▸ **EXERCISE REQUIREMENTS**:
Using the data below, output the first line and every line after it up to and including the line containing "sc.camera = cam", exactly as written and with nothing added.

▸ **DATA LINES**:
-- Start --

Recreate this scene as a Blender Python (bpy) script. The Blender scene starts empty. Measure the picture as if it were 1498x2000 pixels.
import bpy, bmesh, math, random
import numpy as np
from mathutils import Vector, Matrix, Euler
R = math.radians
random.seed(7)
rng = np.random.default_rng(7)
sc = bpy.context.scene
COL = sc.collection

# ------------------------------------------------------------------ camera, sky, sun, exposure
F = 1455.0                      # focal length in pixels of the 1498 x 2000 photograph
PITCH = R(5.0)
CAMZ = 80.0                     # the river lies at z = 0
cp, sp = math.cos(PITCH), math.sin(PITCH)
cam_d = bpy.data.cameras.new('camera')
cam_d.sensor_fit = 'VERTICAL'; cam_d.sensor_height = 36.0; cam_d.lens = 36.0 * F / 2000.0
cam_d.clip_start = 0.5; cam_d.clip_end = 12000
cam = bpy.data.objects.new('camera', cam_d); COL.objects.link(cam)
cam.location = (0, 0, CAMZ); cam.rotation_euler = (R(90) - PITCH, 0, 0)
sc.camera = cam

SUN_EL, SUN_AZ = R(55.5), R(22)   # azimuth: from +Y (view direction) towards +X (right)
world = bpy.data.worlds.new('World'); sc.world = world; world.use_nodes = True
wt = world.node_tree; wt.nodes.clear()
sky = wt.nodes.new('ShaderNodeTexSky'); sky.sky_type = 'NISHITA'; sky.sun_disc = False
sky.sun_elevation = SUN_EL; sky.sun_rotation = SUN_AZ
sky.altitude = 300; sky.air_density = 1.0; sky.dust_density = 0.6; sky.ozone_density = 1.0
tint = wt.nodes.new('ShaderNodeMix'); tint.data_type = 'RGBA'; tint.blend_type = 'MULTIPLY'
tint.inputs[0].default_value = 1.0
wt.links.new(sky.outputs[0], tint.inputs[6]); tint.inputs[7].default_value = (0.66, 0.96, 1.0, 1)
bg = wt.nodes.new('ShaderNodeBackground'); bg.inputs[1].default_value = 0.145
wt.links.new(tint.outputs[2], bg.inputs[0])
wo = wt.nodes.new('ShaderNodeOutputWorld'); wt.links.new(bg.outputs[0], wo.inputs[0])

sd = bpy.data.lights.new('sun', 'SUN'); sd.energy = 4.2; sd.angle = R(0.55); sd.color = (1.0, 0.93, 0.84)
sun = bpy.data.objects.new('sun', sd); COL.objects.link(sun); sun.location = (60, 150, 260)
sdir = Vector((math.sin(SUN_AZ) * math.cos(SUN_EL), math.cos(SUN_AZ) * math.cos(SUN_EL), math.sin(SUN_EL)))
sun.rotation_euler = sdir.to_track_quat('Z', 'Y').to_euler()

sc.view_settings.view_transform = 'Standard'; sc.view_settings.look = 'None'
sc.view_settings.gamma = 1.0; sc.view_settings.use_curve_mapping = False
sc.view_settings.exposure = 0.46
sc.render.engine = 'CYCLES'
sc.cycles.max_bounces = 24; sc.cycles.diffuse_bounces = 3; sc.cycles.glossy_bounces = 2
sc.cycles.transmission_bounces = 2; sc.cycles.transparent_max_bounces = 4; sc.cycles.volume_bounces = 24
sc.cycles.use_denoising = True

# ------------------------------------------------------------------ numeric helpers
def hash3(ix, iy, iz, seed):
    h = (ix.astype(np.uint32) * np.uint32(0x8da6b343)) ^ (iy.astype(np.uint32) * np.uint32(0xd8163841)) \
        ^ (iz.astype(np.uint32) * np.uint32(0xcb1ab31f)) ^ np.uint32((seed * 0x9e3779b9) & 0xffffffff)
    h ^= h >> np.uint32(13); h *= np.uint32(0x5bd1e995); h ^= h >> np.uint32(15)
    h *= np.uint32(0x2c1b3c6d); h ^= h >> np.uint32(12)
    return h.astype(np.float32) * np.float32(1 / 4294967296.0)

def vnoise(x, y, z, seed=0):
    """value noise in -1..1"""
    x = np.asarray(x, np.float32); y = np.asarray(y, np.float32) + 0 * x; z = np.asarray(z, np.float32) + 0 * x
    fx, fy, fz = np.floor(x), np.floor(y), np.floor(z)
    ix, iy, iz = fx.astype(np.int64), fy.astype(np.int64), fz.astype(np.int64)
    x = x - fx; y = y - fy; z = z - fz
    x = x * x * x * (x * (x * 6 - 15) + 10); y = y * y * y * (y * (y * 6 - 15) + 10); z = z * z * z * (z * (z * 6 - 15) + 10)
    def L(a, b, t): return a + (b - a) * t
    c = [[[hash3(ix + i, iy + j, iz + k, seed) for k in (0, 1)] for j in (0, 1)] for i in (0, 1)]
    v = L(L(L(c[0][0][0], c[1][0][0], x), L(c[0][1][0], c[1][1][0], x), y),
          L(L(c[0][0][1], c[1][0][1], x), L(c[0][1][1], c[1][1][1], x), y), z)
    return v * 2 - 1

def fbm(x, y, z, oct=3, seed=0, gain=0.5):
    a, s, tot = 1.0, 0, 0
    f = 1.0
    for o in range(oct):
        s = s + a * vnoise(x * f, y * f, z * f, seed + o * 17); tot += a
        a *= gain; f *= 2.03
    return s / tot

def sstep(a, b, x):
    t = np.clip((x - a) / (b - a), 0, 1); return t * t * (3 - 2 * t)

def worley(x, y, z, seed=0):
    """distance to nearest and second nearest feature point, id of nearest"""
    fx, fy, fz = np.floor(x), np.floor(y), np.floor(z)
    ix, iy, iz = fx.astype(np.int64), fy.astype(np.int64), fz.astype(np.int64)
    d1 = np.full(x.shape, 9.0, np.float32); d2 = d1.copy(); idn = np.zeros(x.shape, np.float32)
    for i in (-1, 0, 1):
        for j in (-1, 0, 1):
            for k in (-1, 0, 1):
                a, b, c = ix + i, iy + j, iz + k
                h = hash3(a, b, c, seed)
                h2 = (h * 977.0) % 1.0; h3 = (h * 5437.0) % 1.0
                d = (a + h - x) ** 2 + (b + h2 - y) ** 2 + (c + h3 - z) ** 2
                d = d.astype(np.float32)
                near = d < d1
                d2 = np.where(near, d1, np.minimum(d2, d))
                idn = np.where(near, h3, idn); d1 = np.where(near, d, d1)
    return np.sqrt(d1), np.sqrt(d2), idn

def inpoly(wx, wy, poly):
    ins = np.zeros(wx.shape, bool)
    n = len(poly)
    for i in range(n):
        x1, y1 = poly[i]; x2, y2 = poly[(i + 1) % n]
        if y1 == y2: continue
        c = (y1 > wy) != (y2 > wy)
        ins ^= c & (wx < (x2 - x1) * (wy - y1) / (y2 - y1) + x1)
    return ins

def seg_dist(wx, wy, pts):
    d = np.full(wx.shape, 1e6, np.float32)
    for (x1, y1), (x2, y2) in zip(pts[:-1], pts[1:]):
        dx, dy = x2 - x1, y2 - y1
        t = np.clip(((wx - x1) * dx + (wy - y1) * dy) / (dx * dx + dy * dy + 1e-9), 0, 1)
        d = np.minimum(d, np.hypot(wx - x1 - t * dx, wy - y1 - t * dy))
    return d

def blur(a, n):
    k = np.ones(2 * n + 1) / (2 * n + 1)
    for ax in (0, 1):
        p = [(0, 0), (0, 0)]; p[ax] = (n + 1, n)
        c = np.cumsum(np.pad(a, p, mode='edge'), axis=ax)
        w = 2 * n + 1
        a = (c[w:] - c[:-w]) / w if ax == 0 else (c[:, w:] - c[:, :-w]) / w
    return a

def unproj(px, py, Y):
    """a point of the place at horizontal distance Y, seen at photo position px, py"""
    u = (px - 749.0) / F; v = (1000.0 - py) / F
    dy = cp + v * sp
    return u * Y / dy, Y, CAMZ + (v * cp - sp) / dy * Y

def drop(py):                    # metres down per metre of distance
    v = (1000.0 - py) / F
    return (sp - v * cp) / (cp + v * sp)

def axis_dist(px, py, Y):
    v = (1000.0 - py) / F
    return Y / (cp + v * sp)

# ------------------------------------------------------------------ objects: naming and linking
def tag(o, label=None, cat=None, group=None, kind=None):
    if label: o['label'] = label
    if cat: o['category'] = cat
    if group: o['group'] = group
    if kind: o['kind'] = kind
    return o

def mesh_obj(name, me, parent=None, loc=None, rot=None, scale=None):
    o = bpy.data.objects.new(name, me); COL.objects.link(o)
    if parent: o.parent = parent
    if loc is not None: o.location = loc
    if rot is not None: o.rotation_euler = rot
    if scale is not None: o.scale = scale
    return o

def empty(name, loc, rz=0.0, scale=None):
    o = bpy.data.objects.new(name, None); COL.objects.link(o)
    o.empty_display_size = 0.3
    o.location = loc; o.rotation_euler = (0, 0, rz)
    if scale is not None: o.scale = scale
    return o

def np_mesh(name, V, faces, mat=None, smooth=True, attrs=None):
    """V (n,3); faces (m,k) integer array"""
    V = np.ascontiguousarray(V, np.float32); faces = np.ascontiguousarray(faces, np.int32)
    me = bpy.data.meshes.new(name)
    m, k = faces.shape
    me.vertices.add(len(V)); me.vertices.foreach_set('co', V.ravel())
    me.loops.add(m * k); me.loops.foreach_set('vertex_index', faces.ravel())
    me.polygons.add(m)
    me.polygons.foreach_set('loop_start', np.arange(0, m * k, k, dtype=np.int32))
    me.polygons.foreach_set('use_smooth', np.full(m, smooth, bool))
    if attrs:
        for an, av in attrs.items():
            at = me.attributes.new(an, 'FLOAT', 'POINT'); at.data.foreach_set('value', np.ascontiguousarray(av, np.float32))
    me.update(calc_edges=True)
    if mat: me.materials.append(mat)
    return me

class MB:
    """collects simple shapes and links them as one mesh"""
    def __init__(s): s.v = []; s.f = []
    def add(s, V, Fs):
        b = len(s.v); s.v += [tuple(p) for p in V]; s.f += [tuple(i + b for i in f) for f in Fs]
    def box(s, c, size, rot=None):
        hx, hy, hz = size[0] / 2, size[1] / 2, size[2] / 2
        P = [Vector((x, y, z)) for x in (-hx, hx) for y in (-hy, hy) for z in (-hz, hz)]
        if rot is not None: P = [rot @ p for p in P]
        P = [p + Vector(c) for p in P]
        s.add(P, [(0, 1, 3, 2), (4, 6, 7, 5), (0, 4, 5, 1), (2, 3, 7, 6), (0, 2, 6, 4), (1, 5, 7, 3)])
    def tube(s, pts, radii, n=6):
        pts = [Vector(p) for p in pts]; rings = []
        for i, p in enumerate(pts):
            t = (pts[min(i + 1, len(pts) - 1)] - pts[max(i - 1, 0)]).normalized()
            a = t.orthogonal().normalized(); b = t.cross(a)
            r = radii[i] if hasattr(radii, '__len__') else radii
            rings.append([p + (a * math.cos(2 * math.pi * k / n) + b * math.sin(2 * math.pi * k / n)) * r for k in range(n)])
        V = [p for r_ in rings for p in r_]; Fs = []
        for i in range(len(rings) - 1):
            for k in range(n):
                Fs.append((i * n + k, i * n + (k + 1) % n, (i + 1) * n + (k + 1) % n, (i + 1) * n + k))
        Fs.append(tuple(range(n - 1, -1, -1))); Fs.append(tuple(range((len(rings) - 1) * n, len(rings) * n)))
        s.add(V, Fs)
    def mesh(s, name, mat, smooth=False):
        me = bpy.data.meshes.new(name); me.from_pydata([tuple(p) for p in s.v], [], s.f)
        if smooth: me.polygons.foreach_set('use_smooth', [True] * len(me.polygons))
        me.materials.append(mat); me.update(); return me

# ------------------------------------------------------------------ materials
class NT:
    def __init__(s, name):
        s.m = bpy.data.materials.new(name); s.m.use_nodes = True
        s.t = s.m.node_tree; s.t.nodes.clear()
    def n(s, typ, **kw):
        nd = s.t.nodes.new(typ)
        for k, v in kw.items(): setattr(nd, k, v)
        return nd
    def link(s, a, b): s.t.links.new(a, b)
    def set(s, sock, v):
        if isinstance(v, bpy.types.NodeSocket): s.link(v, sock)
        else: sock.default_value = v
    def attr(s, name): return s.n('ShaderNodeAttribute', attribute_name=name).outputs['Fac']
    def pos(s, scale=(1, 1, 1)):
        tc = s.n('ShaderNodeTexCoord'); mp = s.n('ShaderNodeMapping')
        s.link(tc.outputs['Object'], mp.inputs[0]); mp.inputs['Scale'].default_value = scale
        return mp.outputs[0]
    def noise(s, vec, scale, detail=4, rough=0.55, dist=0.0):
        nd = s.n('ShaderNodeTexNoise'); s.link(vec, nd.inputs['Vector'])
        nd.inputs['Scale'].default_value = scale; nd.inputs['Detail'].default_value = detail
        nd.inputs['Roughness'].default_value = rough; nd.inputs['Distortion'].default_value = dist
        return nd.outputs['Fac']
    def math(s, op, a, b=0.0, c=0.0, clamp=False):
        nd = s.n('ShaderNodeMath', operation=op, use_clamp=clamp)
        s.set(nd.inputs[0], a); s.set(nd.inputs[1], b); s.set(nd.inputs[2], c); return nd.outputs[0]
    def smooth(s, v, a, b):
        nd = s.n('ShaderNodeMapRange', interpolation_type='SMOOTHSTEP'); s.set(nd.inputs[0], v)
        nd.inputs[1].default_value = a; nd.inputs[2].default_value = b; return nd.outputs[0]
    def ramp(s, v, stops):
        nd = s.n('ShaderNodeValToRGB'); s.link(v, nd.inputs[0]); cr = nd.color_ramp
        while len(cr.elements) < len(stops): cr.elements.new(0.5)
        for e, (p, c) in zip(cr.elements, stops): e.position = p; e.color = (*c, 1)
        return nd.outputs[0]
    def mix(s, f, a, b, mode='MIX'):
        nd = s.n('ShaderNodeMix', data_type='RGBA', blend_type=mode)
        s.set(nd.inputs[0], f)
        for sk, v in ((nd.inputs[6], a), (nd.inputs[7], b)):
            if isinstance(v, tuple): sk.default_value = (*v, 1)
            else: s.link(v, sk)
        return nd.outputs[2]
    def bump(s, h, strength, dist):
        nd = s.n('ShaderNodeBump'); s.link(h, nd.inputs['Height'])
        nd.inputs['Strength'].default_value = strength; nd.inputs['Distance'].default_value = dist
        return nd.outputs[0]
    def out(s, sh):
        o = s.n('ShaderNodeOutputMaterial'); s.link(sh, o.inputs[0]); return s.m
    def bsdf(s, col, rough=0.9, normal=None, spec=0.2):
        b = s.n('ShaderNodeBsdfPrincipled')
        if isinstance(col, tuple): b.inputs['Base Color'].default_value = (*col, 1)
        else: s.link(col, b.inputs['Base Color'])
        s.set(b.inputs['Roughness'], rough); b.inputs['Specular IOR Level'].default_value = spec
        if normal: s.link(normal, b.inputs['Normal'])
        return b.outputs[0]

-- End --

▸ **RESPONSE BELOW**:
Recreate this scene as a Blender Python (bpy) script. The Blender scene starts empty. Measure the picture as if it were 1498x2000 pixels.
import bpy, bmesh, math, random
import numpy as np
from mathutils import Vector, Matrix, Euler
R = math.radians
random.seed(7)
rng = np.random.default_rng(7)
sc = bpy.context.scene
COL = sc.collection

# ------------------------------------------------------------------ camera, sky, sun, exposure
F = 1455.0                      # focal length in pixels of the 1498 x 2000 photograph
PITCH = R(5.0)
CAMZ = 80.0                     # the river lies at z = 0
cp, sp = math.cos(PITCH), math.sin(PITCH)
cam_d = bpy.data.cameras.new('camera')
cam_d.sensor_fit = 'VERTICAL'; cam_d.sensor_height = 36.0; cam_d.lens = 36.0 * F / 2000.0
cam_d.clip_start = 0.5; cam_d.clip_end = 12000
cam = bpy.data.objects.new('camera', cam_d); COL.objects.link(cam)
cam.location = (0, 0, CAMZ); cam.rotation_euler = (R(90) - PITCH, 0, 0)
sc.camera = cam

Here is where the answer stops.